AIM:
Quote every line of the data below as it stands, omitting pictures.
---------- SOURCE EXCERPT ----------
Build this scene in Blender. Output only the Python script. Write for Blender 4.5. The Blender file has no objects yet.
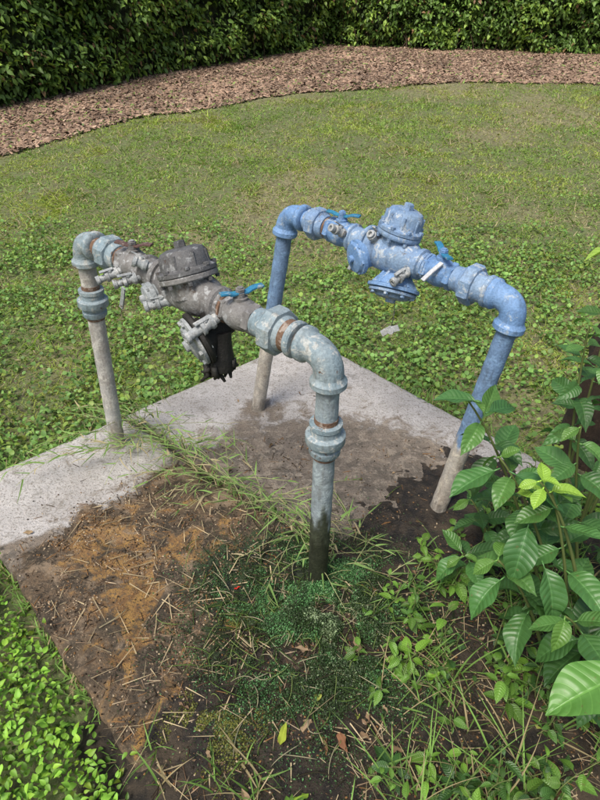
import bpy, math, random
import numpy as np
from mathutils import Vector
rng=np.random.default_rng(7); random.seed(7)
sc=bpy.context.scene
# ------------------------------------------------------------------ helpers
def _h(ix,iy,s):
    v=np.sin(ix*127.1+iy*311.7+s*74.7)*43758.5453
    return v-np.floor(v)
def vn(x,y,s=0):
    x=np.asarray(x,float);y=np.asarray(y,float)
    ix=np.floor(x);iy=np.floor(y);fx=x-ix;fy=y-iy
    fx=fx*fx*(3-2*fx);fy=fy*fy*(3-2*fy)
    a=_h(ix,iy,s);b=_h(ix+1,iy,s);c=_h(ix,iy+1,s);d=_h(ix+1,iy+1,s)
    return (a*(1-fx)+b*fx)*(1-fy)+(c*(1-fx)+d*fx)*fy
def fbm(x,y,s=0,o=4):
    r=0;a=.5;t=0
    for i in range(o):
        r=r+a*vn(x*2**i,y*2**i,s+i*3.1);t+=a;a*=.5
    return r/t
def sstep(a,b,x):
    t=np.clip((x-a)/(b-a),0,1);return t*t*(3-2*t)
def nrm(v):
    v=np.asarray(v,float);return v/np.linalg.norm(v)
def rots(yaw,pitch,roll):
    cy,sy=np.cos(yaw),np.sin(yaw);cp,sp=np.cos(pitch),np.sin(pitch);cr,sr=np.cos(roll),np.sin(roll)
    n=len(yaw);Z=np.zeros((n,3,3));X=np.zeros((n,3,3));Y=np.zeros((n,3,3))
    Z[:,0,0]=cy;Z[:,0,1]=-sy;Z[:,1,0]=sy;Z[:,1,1]=cy;Z[:,2,2]=1
    X[:,0,0]=1;X[:,1,1]=cp;X[:,1,2]=-sp;X[:,2,1]=sp;X[:,2,2]=cp
    Y[:,0,0]=cr;Y[:,0,2]=sr;Y[:,1,1]=1;Y[:,2,0]=-sr;Y[:,2,2]=cr
    return Z@X@Y
class Acc:
    def __init__(s): s.v=[];s.f=[];s.fs=[];s.c=[];s.u=[];s.n=0
    def inst(s,T,pos,R,S,col):
        tv,tf,tu=T
        pos=np.asarray(pos,float);n=len(pos);k=len(tv)
        if n==0:return
        S=np.asarray(S,float)
        if S.ndim==1:S=np.repeat(S[:,None],3,1)
        v=tv[None]*S[:,None,:]
        v=np.einsum('nij,nkj->nki',R,v)+pos[:,None]
        flat=np.concatenate([np.array(f) for f in tf]);sz=np.array([len(f) for f in tf])
        s.f.append(((flat[None]+(np.arange(n)*k)[:,None])+s.n).ravel());s.fs.append(np.tile(sz,n))
        s.v.append(v.reshape(-1,3));s.u.append(np.tile(tu,(n,1)))
        s.c.append(np.repeat(np.asarray(col,float),k,0));s.n+=n*k
    def mesh(s,verts,faces,col=(1,1,1),uv=None):
        verts=np.asarray(verts,float);k=len(verts)
        flat=np.concatenate([np.array(f) for f in faces])
        s.f.append(flat+s.n);s.fs.append(np.array([len(f) for f in faces]))
        s.v.append(verts);s.u.append(np.zeros((k,3)) if uv is None else uv)
        c=np.asarray(col,float)
        s.c.append(np.tile(c,(k,1)) if c.ndim==1 else c);s.n+=k
    def build(s,name,mat,parent=None,sharp=None):
        me=bpy.data.meshes.new(name)
        v=np.concatenate(s.v);f=np.concatenate(s.f);fs=np.concatenate(s.fs)
        me.vertices.add(len(v));me.vertices.foreach_set('co',v.astype(np.float32).ravel())
        me.loops.add(len(f));me.loops.foreach_set('vertex_index',f.astype(np.int32))
        me.polygons.add(len(fs));st=np.concatenate([[0],np.cumsum(fs)[:-1]])
        me.polygons.foreach_set('loop_start',st.astype(np.int32))
        me.update(calc_edges=True)
        me.polygons.foreach_set('use_smooth',np.ones(len(fs),bool))
        c=np.concatenate(s.c);c=np.concatenate([c,np.ones((len(c),1))],1)
        a=me.attributes.new('col','FLOAT_COLOR','POINT');a.data.foreach_set('color',c.astype(np.float32).ravel())
        a=me.attributes.new('luv','FLOAT_VECTOR','POINT');a.data.foreach_set('vector',np.concatenate(s.u).astype(np.float32).ravel())
        if sharp: me.set_sharp_from_angle(angle=math.radians(sharp))
        me.materials.append(mat);me.update()
        o=bpy.data.objects.new(name,me);sc.collection.objects.link(o)
        if parent:o.parent=parent
        return o
def frame(ax):
    ax=nrm(ax);r=np.array([0,0,1.]) if abs(ax[2])<.9 else np.array([1.,0,0])
    a=nrm(np.cross(r,ax));b=np.cross(ax,a);return ax,a,b
def rev(acc,p,ax,prof,segs=28,rot=0,col=(1,1,1)):
    ax,a,b=frame(ax);p=np.asarray(p,float)
    th=np.arange(segs)*2*math.pi/segs+rot
    ring=np.cos(th)[:,None]*a+np.sin(th)[:,None]*b
    V=[];F=[]
    for d,r in prof: V.append(p+ax*d+ring*max(r,1e-5))
    V=np.concatenate(V);m=len(prof)
    for i in range(m-1):
        for j in range(segs):
            k=(j+1)%segs;F.append([i*segs+j,i*segs+k,(i+1)*segs+k,(i+1)*segs+j])
    F.append(list(range(segs))[::-1]);F.append([(m-1)*segs+j for j in range(segs)])
    acc.mesh(V,F,col)
def tube(acc,pts,rad,segs=10,col=(1,1,1),flat=None,up=None):
    pts=np.asarray(pts,float);m=len(pts);rad=np.broadcast_to(rad,(m,))
    t=np.gradient(pts,axis=0);t/=np.linalg.norm(t,axis=1)[:,None]+1e-9
    _,a,b=frame(t[0])
    if up is not None: a=nrm(np.cross(t[0],up))
    V=[];th=np.arange(segs)*2*math.pi/segs
    for i in range(m):
        a=a-t[i]*a.dot(t[i]);a=nrm(a);b=np.cross(t[i],a)
        if flat is None: V.append(pts[i]+rad[i]*(np.cos(th)[:,None]*a+np.sin(th)[:,None]*b))
        else:
            w,h=flat;e=.35
            cx=np.sign(np.cos(th))*np.abs(np.cos(th))**e*w;cz=np.sign(np.sin(th))*np.abs(np.sin(th))**e*h
            V.append(pts[i]+cx[:,None]*a+cz[:,None]*b)
    V=np.concatenate(V);F=[]
    for i in range(m-1):
        for j in range(segs):
            k=(j+1)%segs;F.append([i*segs+j,i*segs+k,(i+1)*segs+k,(i+1)*segs+j])
    F.append(list(range(segs))[::-1]);F.append([(m-1)*segs+j for j in range(segs)])
    acc.mesh(V,F,col)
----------
SOLVED PROBLEM:
Build this scene in Blender. Output only the Python script. Write for Blender 4.5. The Blender file has no objects yet.
import bpy, math, random
import numpy as np
from mathutils import Vector
rng=np.random.default_rng(7); random.seed(7)
sc=bpy.context.scene
# ------------------------------------------------------------------ helpers
def _h(ix,iy,s):
    v=np.sin(ix*127.1+iy*311.7+s*74.7)*43758.5453
    return v-np.floor(v)
def vn(x,y,s=0):
    x=np.asarray(x,float);y=np.asarray(y,float)
    ix=np.floor(x);iy=np.floor(y);fx=x-ix;fy=y-iy
    fx=fx*fx*(3-2*fx);fy=fy*fy*(3-2*fy)
    a=_h(ix,iy,s);b=_h(ix+1,iy,s);c=_h(ix,iy+1,s);d=_h(ix+1,iy+1,s)
    return (a*(1-fx)+b*fx)*(1-fy)+(c*(1-fx)+d*fx)*fy
def fbm(x,y,s=0,o=4):
    r=0;a=.5;t=0
    for i in range(o):
        r=r+a*vn(x*2**i,y*2**i,s+i*3.1);t+=a;a*=.5
    return r/t
def sstep(a,b,x):
    t=np.clip((x-a)/(b-a),0,1);return t*t*(3-2*t)
def nrm(v):
    v=np.asarray(v,float);return v/np.linalg.norm(v)
def rots(yaw,pitch,roll):
    cy,sy=np.cos(yaw),np.sin(yaw);cp,sp=np.cos(pitch),np.sin(pitch);cr,sr=np.cos(roll),np.sin(roll)
    n=len(yaw);Z=np.zeros((n,3,3));X=np.zeros((n,3,3));Y=np.zeros((n,3,3))
    Z[:,0,0]=cy;Z[:,0,1]=-sy;Z[:,1,0]=sy;Z[:,1,1]=cy;Z[:,2,2]=1
    X[:,0,0]=1;X[:,1,1]=cp;X[:,1,2]=-sp;X[:,2,1]=sp;X[:,2,2]=cp
    Y[:,0,0]=cr;Y[:,0,2]=sr;Y[:,1,1]=1;Y[:,2,0]=-sr;Y[:,2,2]=cr
    return Z@X@Y
class Acc:
    def __init__(s): s.v=[];s.f=[];s.fs=[];s.c=[];s.u=[];s.n=0
    def inst(s,T,pos,R,S,col):
        tv,tf,tu=T
        pos=np.asarray(pos,float);n=len(pos);k=len(tv)
        if n==0:return
        S=np.asarray(S,float)
        if S.ndim==1:S=np.repeat(S[:,None],3,1)
        v=tv[None]*S[:,None,:]
        v=np.einsum('nij,nkj->nki',R,v)+pos[:,None]
        flat=np.concatenate([np.array(f) for f in tf]);sz=np.array([len(f) for f in tf])
        s.f.append(((flat[None]+(np.arange(n)*k)[:,None])+s.n).ravel());s.fs.append(np.tile(sz,n))
        s.v.append(v.reshape(-1,3));s.u.append(np.tile(tu,(n,1)))
        s.c.append(np.repeat(np.asarray(col,float),k,0));s.n+=n*k
    def mesh(s,verts,faces,col=(1,1,1),uv=None):
        verts=np.asarray(verts,float);k=len(verts)
        flat=np.concatenate([np.array(f) for f in faces])
        s.f.append(flat+s.n);s.fs.append(np.array([len(f) for f in faces]))
        s.v.append(verts);s.u.append(np.zeros((k,3)) if uv is None else uv)
        c=np.asarray(col,float)
        s.c.append(np.tile(c,(k,1)) if c.ndim==1 else c);s.n+=k
    def build(s,name,mat,parent=None,sharp=None):
        me=bpy.data.meshes.new(name)
        v=np.concatenate(s.v);f=np.concatenate(s.f);fs=np.concatenate(s.fs)
        me.vertices.add(len(v));me.vertices.foreach_set('co',v.astype(np.float32).ravel())
        me.loops.add(len(f));me.loops.foreach_set('vertex_index',f.astype(np.int32))
        me.polygons.add(len(fs));st=np.concatenate([[0],np.cumsum(fs)[:-1]])
        me.polygons.foreach_set('loop_start',st.astype(np.int32))
        me.update(calc_edges=True)
        me.polygons.foreach_set('use_smooth',np.ones(len(fs),bool))
        c=np.concatenate(s.c);c=np.concatenate([c,np.ones((len(c),1))],1)
        a=me.attributes.new('col','FLOAT_COLOR','POINT');a.data.foreach_set('color',c.astype(np.float32).ravel())
        a=me.attributes.new('luv','FLOAT_VECTOR','POINT');a.data.foreach_set('vector',np.concatenate(s.u).astype(np.float32).ravel())
        if sharp: me.set_sharp_from_angle(angle=math.radians(sharp))
        me.materials.append(mat);me.update()
        o=bpy.data.objects.new(name,me);sc.collection.objects.link(o)
        if parent:o.parent=parent
        return o
def frame(ax):
    ax=nrm(ax);r=np.array([0,0,1.]) if abs(ax[2])<.9 else np.array([1.,0,0])
    a=nrm(np.cross(r,ax));b=np.cross(ax,a);return ax,a,b
def rev(acc,p,ax,prof,segs=28,rot=0,col=(1,1,1)):
    ax,a,b=frame(ax);p=np.asarray(p,float)
    th=np.arange(segs)*2*math.pi/segs+rot
    ring=np.cos(th)[:,None]*a+np.sin(th)[:,None]*b
    V=[];F=[]
    for d,r in prof: V.append(p+ax*d+ring*max(r,1e-5))
    V=np.concatenate(V);m=len(prof)
    for i in range(m-1):
        for j in range(segs):
            k=(j+1)%segs;F.append([i*segs+j,i*segs+k,(i+1)*segs+k,(i+1)*segs+j])
    F.append(list(range(segs))[::-1]);F.append([(m-1)*segs+j for j in range(segs)])
    acc.mesh(V,F,col)
def tube(acc,pts,rad,segs=10,col=(1,1,1),flat=None,up=None):
    pts=np.asarray(pts,float);m=len(pts);rad=np.broadcast_to(rad,(m,))
    t=np.gradient(pts,axis=0);t/=np.linalg.norm(t,axis=1)[:,None]+1e-9
    _,a,b=frame(t[0])
    if up is not None: a=nrm(np.cross(t[0],up))
    V=[];th=np.arange(segs)*2*math.pi/segs
    for i in range(m):
        a=a-t[i]*a.dot(t[i]);a=nrm(a);b=np.cross(t[i],a)
        if flat is None: V.append(pts[i]+rad[i]*(np.cos(th)[:,None]*a+np.sin(th)[:,None]*b))
        else:
            w,h=flat;e=.35
            cx=np.sign(np.cos(th))*np.abs(np.cos(th))**e*w;cz=np.sign(np.sin(th))*np.abs(np.sin(th))**e*h
            V.append(pts[i]+cx[:,None]*a+cz[:,None]*b)
    V=np.concatenate(V);F=[]
    for i in range(m-1):
        for j in range(segs):
            k=(j+1)%segs;F.append([i*segs+j,i*segs+k,(i+1)*segs+k,(i+1)*segs+j])
    F.append(list(range(segs))[::-1]);F.append([(m-1)*segs+j for j in range(segs)])
    acc.mesh(V,F,col)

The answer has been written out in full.